Entre pouvoir, négociation et indépendance, l'argent apprend à l'enfant, à l'ado, à gérer ses envies, à faire ses propres choix. Une fois le budget établi, ses parents le laisseront en profiter comme bon lui semble.
A vot' bon cœur
Au début, les occasions de donner quelques pièces sont rares, l'enfant n'exprimant pas de besoins qui ne soient déjà satisfaits. Ses premières années, il les vit d'amour et de lait chaud. Puis, il s’habitue à compter les sous que lui apportent la petite souris, les anniversaires. S'il ne sait pas tout de suite quoi en faire, la tirelire lui servira à recueillir les offrandes familiales. Les tentations ne tarderont pas à se manifester, sous forme de bonbons, de crayons de couleur ou de livres.

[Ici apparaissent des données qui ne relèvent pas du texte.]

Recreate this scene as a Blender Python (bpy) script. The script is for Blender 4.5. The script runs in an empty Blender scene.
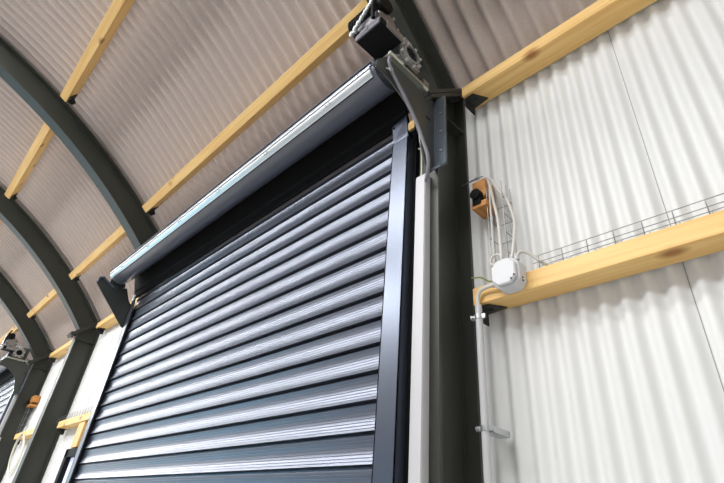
import bpy, bmesh, math, random
from mathutils import Vector, Matrix
random.seed(7)
S = 0.8            # plan unit -> metres
H = 1.6            # eye height of the camera above the floor
def W(p): return Vector((S*p[0], S*p[1], S*p[2] + H))
C = bpy.context.scene.collection
PI = math.pi
FZ = -H/S          # floor level in plan units

# ------------------------------------------------------------------ materials
def new_mat(name):
    m = bpy.data.materials.new(name); m.use_nodes = True
    nt = m.node_tree; b = nt.nodes['Principled BSDF']
    return m, nt, b
def plain(name, col, rough=.5, metal=0., noise=.06, scale=30., bump=0., spec=.5, coat=0.):
    m, nt, b = new_mat(name)
    b.inputs['Roughness'].default_value = rough
    b.inputs['Metallic'].default_value = metal
    b.inputs['Specular IOR Level'].default_value = spec
    b.inputs['Coat Weight'].default_value = coat
    b.inputs['Coat Roughness'].default_value = .25
    tc = nt.nodes.new('ShaderNodeTexCoord'); nz = nt.nodes.new('ShaderNodeTexNoise')
    nz.inputs['Scale'].default_value = scale; nz.inputs['Detail'].default_value = 4
    nt.links.new(tc.outputs['Object'], nz.inputs['Vector'])
    mx = nt.nodes.new('ShaderNodeMix'); mx.data_type = 'RGBA'
    mx.inputs['A'].default_value = (*[c*(1-noise) for c in col], 1)
    mx.inputs['B'].default_value = (*[min(1, c*(1+noise)) for c in col], 1)
    nt.links.new(nz.outputs['Fac'], mx.inputs['Factor'])
    nt.links.new(mx.outputs['Result'], b.inputs['Base Color'])
    if bump:
        bp = nt.nodes.new('ShaderNodeBump'); bp.inputs['Strength'].default_value = bump
        bp.inputs['Distance'].default_value = .002
        nt.links.new(nz.outputs['Fac'], bp.inputs['Height']); nt.links.new(bp.outputs['Normal'], b.inputs['Normal'])
    return m
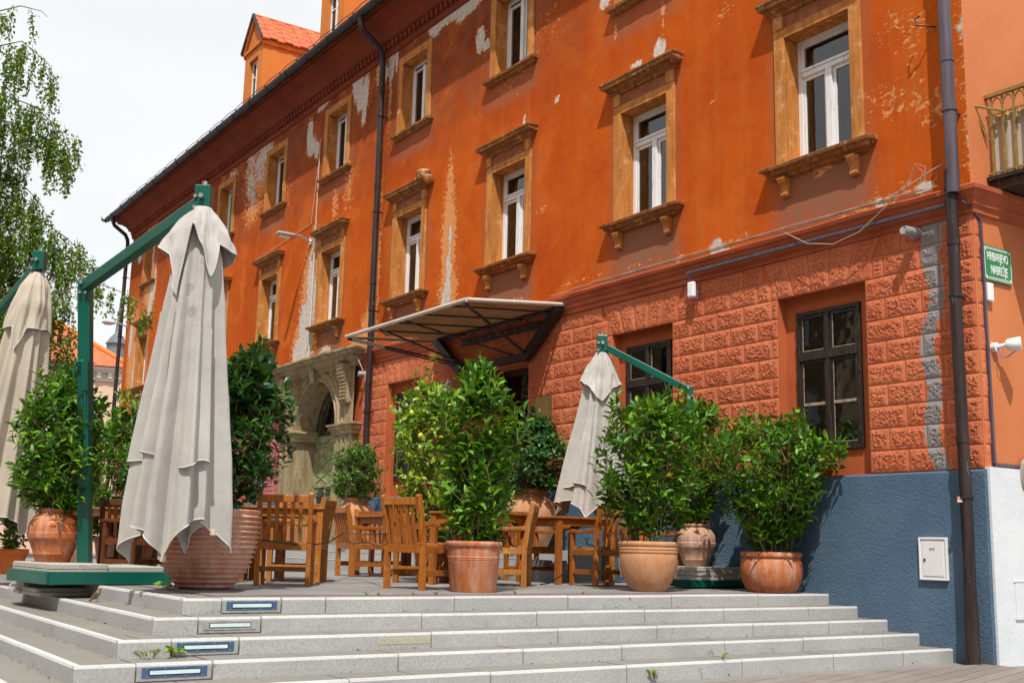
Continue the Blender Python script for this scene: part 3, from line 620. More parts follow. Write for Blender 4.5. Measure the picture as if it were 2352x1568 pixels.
# ---- ground floor: rusticated blocks, recesses, plinth, belt
HC = 0.2235; ZR = [1.22+HC*i for i in range(12)]
REC = [(-0.79, 0.42), (-3.74, -2.55), (-10.12, -8.96)]
DOOR = (-6.78, -5.70, 0.37, 3.11)
PORT = (-15.0, -11.12)
FARREC = [(-17.0, -15.7), (-20.2, -19.0), (-23.2, -22.0)]
def rough_block(mb, x0, x1, z0, z1, cell, mat, skew0=0.0, skew1=0.0, side=None):
    """raised rock-faced block; skew moves the top corners sideways (voussoirs)"""
    g = 0.0025; x0 += g; x1 -= g; z0 += g; z1 -= g
    if x1-x0 < 0.03 or z1-z0 < 0.03: return
    nu = max(4, int((x1-x0)/cell)); nv = max(4, int((z1-z0)/cell)); vs = []
    us = [0, 0.008/(x1-x0), .030/(x1-x0)]+[(.036+(i+1)*(x1-x0-.072)/(nu+1))/(x1-x0) for i in range(nu)]+[1-.030/(x1-x0), 1-.008/(x1-x0), 1]
    ws = [0, .008/(z1-z0), .026/(z1-z0)]+[(.032+(i+1)*(z1-z0-.064)/(nv+1))/(z1-z0) for i in range(nv)]+[1-.026/(z1-z0), 1-.008/(z1-z0), 1]
    if x1-x0 < .15: us = [0, .1, .25, .5, .75, .9, 1]
    for j, t in enumerate(ws):
        for i, u in enumerate(us):
            x = x0+(x1-x0)*u+(skew0*(1-u)+skew1*u)*t; z = z0+(z1-z0)*t
            e = min(i, len(us)-1-i, j, len(ws)-1-j)
            if e == 0: y = -.0035
            elif e == 1: y = -.009
            elif e == 2: y = -.010
            else:
                q = Vector((x*40, z*44, 0)); y = -.008-.013*(1-2.4*abs(mnoise.noise(q)))-.008*mnoise.noise(q*2.0+Vector((3,7,1)))
            if side is None: vs.append((x, y, z))
            else: vs.append((side-y, x, z))
    n = len(us)
    mb.add(vs, [(j*n+i, j*n+i+1, (j+1)*n+i+1, (j+1)*n+i) for j in range(len(ws)-1) for i in range(n-1)], mat)
mbr = MB(); mbp = MB()
def row_blocks(a, b, r):
    z0, z1 = ZR[r], ZR[r+1]
    L = 0.44; off = (L/2 if r % 2 else 0.0)
    edges = [a]; x = math.floor((a-off)/L)*L+off+L
    while x < b-0.06:
        if x-edges[-1] > 0.07: edges.append(x)
        x += L
    edges.append(b)
    for p, q in zip(edges[:-1], edges[1:]):
        tgt = mbp if q <= PORT[0]+0.01 else mbr
        rough_block(tgt, p, q, z0, z1, 0.0125 if p > -4 else 0.017 if p > -7.5 else 0.028 if p > -12 else 0.06, 0)
FL = [(a-.0, b+.0) for a, b in REC]
for r in range(11):
    gaps = [PORT]
    if r < 9: gaps += REC+FARREC+[(DOOR[0], DOOR[1])]
    else:
        ex = 0.10 if r == 9 else 0.22
        gaps += [(a-ex, b+ex) for a, b in REC+FARREC]
        if r == 9 and False: pass
    gaps = sorted(gaps); x = XL
    for a, b in gaps+[(XR, XR)]:
        if a > x+0.05: row_blocks(x, a, r)
        x = max(x, b)
for a, b in REC+FARREC:               # flat arches over the recesses
    n = 5; z0, z1 = ZR[9], ZR[11]
    for i in range(n):
        p0, p1 = a+(b-a)*i/n, a+(b-a)*(i+1)/n
        t0, t1 = (a-.21)+(b-a+.42)*i/n, (a-.21)+(b-a+.42)*(i+1)/n
        if i == 0: rough_block(mbr if a > PORT[0] else mbp, a-.10+.0, a+.0, z0, z0+HC, .03, 0)
        if i == n-1: rough_block(mbr if a > PORT[0] else mbp, b, b+.10, z0, z0+HC, .03, 0)
        rough_block(mbr if a > PORT[0] else mbp, p0, p1, z0, z1, 0.014 if a > -5 else 0.03, 0, t0-p0, t1-p1)
# quoin ends round the corner
for r in range(11): rough_block(mbr, 0.02, 0.13 if r % 2 else 0.10, ZR[r], ZR[r+1], 0.03, 0, side=XR)
def with_wear(o, fn):
    me = o.data; n = len(me.vertices); co = np.empty(n*3, np.float32); me.vertices.foreach_get('co', co); co = co.reshape(-1, 3)
    wr = np.zeros((n, 4), np.float32); wr[:, 3] = 1; fn(co, wr)
    ca = me.color_attributes.new('wear', 'FLOAT_COLOR', 'POINT'); ca.data.foreach_set('color', wr.ravel())
def greystrip(co, wr):
    X, Z = co[:, 0], co[:, 2]
    c = 1.22+0.05*np.sin(Z*2.3)+0.04*np.sin(Z*7); w = 0.085+0.05*np.clip((Z-3.0)/0.6, 0, 1)
    wr[:, 0] = np.clip(1.5-np.abs(X-c)/w, 0, 1)
rw = mbr.build('rusticated_wall', M['rustic_orange'], house, smooth=180); with_wear(rw, greystrip)
pw = mbp.build('rusticated_wall', M['rustic_pink'], house, smooth=180); with_wear(pw, lambda c, w: None); pw['label'] = 'dull pink painted rusticated wall left of the portal'
# wall sheet behind the blocks, with recess jambs
xs2 = lines(XL, XR, 0.4, [v for a in REC+FARREC for v in a]+list(DOOR[:2])+[-14.0, -11.9]); zs2 = lines(0.37, 3.9, 0.3, [1.22, 3.232, 3.11, 3.5])
backopen = [(a, b, 1.22, 3.232) for a, b in REC+FARREC]+[DOOR, (-14.0, -11.9, 0.37, 3.5)]
g = wall_grid('ground_wall', xs2, zs2, backopen, M['smooth_orange'], house, 0.001)
RD = 0.13
for a, b in REC+FARREC:
    mb = MB()
    mb.box((a-.02, .0015, 1.2), (a, RD, 3.25)); mb.box((b, .0015, 1.2), (b+.02, RD, 3.25)); mb.box((a, .0015, 3.232), (b, RD, 3.25)); mb.box((a, .0015, 1.19), (b, RD, 1.212))
    wa, wb, wc, wd = (a+b)/2-.44, (a+b)/2+.44, 1.50, 3.06
    for p in (((a, RD+.001, 1.2), (wa, RD+.03, 3.25)), ((wb, RD+.001, 1.2), (b, RD+.03, 3.25)), ((wa, RD+.001, 1.2), (wb, RD+.03, wc)), ((wa, RD+.001, wd), (wb, RD+.03, 3.25))): mb.box(*p)
    mb.build('recess', M['smooth_orange'], house)
def window_ground():
    w, h = 0.44, 1.56; f = MB(); Y = -0.03
    for a, b in (((-w, Y, 0), (-w+.05, Y+.07, h)), ((w-.05, Y, 0), (w, Y+.07, h)), ((-w+.05, Y, h-.05), (w-.05, Y+.07, h)), ((-w+.05, Y, 0), (w-.05, Y+.07, .05)), ((-w+.05, Y-.012, 1.0), (w-.05, Y+.06, 1.075)), ((-.028, Y-.008, .05), (.028, Y+.055, 1.0)), ((-.028, Y-.008, 1.075), (.028, Y+.055, h-.05))): f.box(a, b)
    for s in (-1, 1):
        x0, x1 = (-w+.05, -.028) if s < 0 else (.028, w-.05)
        for z0, z1 in ((.05, 1.0), (1.075, h-.05)):
            f.box((x0, Y+.01, z0), (x0+.032, Y+.05, z1)); f.box((x1-.032, Y+.01, z0), (x1, Y+.05, z1)); f.box((x0+.032, Y+.01, z0), (x1-.032, Y+.05, z0+.035)); f.box((x0+.032, Y+.01, z1-.035), (x1-.032, Y+.05, z1))
    o = f.build('window', M['dark_wood'], house, bev=0.005)
    g = MB()
    for s in (-1, 1):
        x0, x1 = (-w+.05, -.028) if s < 0 else (.028, w-.05)
        g.box((x0+.032, Y+.008, .50), (x1-.032, Y+.045, .524))
        for z0, z1 in ((.085, .50), (.524, .965), (1.11, h-.085)):
            g.box((x0+.0325, Y+.015, z0), (x0+.040, Y+.022, z1)); g.box((x0+.041, Y+.015, z0+.0005), (x1-.033, Y+.022, z0+.008))
    g.build('glazing_bar', M['pale_putty'], o)
    p = MB(); p.box((-w+.04, Y+.03, .04), (w-.04, Y+.035, h-.04)); p.build('pane', M['old_glass'], o)
    c = MB()
    for s in (-1, 1):
        vs = []; n = 12
        for i in range(n+1):
            t = i/n; x = s*(.06+t*.26); y = Y+.18+.02*math.sin(t*22); vs += [(x+s*.05, y, .02), (x*.8, y+.01, .50+.10*t)]
        c.add(vs, [(2*i, 2*i+2, 2*i+3, 2*i+1) for i in range(n)])
    c.build('curtain', M['curtain'], o, smooth=True)
    r = MB(); r.add([(-w,Y+.075,0),(w,Y+.075,0),(w,Y+.075,h),(-w,Y+.075,h),(-w-.2,Y+1.3,-.2),(w+.2,Y+1.3,-.2),(w+.2,Y+1.3,h),(-w-.2,Y+1.3,h)], [(4,5,6,7),(0,1,5,4),(1,2,6,5),(2,3,7,6),(3,0,4,7)])
    r.build('room_lining', M['room'], o)
    hg = MB()
    for s in (-1, 1):
        for z in (.2, .85, 1.2, 1.42): hg.box((s*(w-.02)-.008, Y-.012, z-.04), (s*(w-.02)+.008, Y-.001, z+.04))
    hg.build('hinge', M['black_iron'], o)
    return o
wg = window_ground()
for i, (a, b) in enumerate(REC+FARREC):
    o = wg if i == 0 else copy_tree(wg, house); o.location = ((a+b)/2, RD, 1.50)
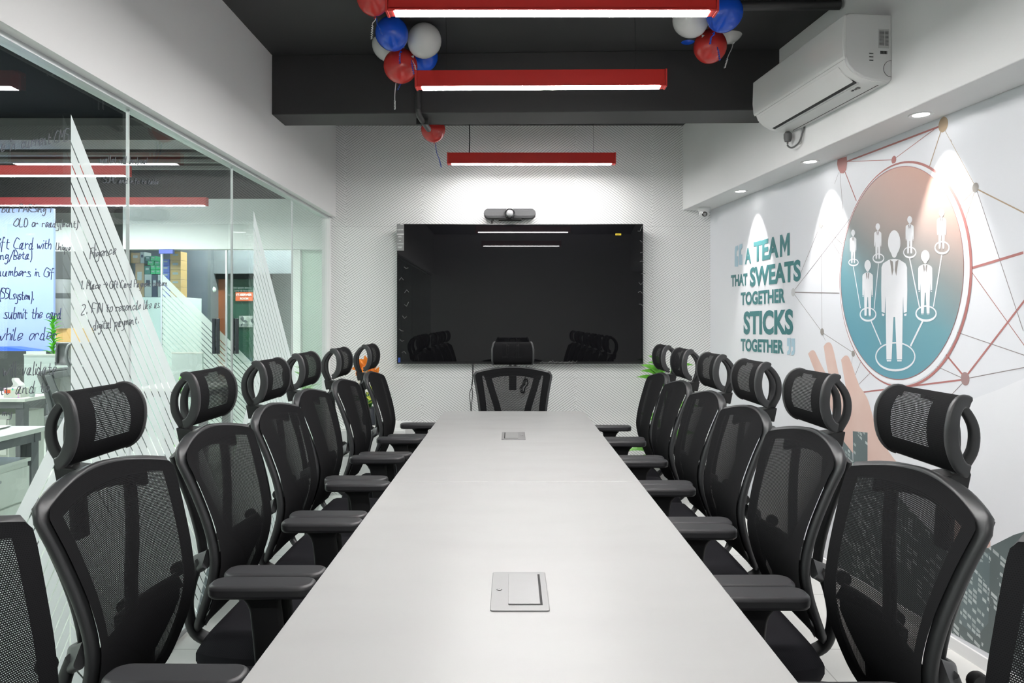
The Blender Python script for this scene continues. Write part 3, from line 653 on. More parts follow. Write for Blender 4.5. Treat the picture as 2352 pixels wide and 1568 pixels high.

Vers 10-12 ans, l'enfant développe son caractère, compare son sort à celui de ses camarades de classe, et devient plus exigeant. Pour les parents qui sont ministres d'à peu près tout à la maison, une politique budgétaire sur la question doit être réfléchie: montant, périodicité, augmentation. A travers l'argent, c'est aussi une philosophie, un apprentissage des valeurs que l'on transmet.
Donner c'est donner
Chaque parent a son propre rapport à l'argent, hérité de son histoire personnelle. Comme il n'existe aucune règle en la matière, il estimera à sa juste valeur le montant de l'argent de poche octroyé à son enfant et les conditions qui s'y rattachent. Salaire ou don, récompense ou rente, il existe autant de façons de donner que de familles. La question des valeurs n'est jamais loin et l'attitude affichée sur la question doit être claire. Les spécialistes de l'enfance délimitent les frontières pour que les objectifs pédagogiques ne soient pas parasités par des conflits d'intérêt. Par exemple, il est important à leurs yeux que les bonnes notes ou que les tâches ménagères ne soient pas rétribuées. Dans un cas, il travaille d'abord pour lui et sa réussite, dans le second, il participe à la vie de la communauté et apprend à partager. Le rémunérer pourrait rendre sa démarche intéressée et déclencher un engrenage infernal. Des travaux de jardinage ou la réussite à un examen, à une compétition peuvent cependant être récompensés car ce sont des événements qui sortent de l'ordinaire. Montrer à l'enfant que des bonnes choses peuvent en provoquer d'autres, c'est l'encourager à continuer à faire des efforts. S'il ne doit pas être la première source d'incitation, l'argent est pour les jeunes un moyen de s'affirmer, de s'intégrer au groupe.
Avoir et être
Les ados sont des consommateurs comme les autres et se déterminent aussi par leur pouvoir d'achat. Suivre la mode, aller au cinéma, au Mc Do, font partie de leur vie sociale. Si pour les parents, les dernières baskets, la dernière console de jeux ou le tout nouveau smartphone leur paraissent des dépenses exorbitantes, qu'ils ne s'offrent pas pour eux-mêmes, ces objets du désir sont pour leurs enfants des facteurs d'intégration. L'argent de poche définit donc leur place, leur rôle, tout comme le salaire, le travail définiront plus tard leur statut social dans la société. Cigale ou fourmi, les parents doivent laisser l'enfant gérer son argent comme il lui plaît, ne pas juger ce qui est utile, ce qui est futile. Même s'ils peuvent le conseiller, ils doivent considérer que préférer dépenser ou épargner, relève de son propre choix. Il n'y a pas de liberté sans risque et en faisant sa propre expérience, il se responsabilise. En revanche, les parents peuvent dire non à l'augmentation et au syndrome du toujours plus. Si leur enfant est trop impatient, ne supporte pas la frustration, ils l'inciteront à gagner par lui-même ce qu'il lui manque. Un job d'été, du baby-sitting finiront de lui apprendre le prix des choses et l'aideront à devenir un peu plus adulte.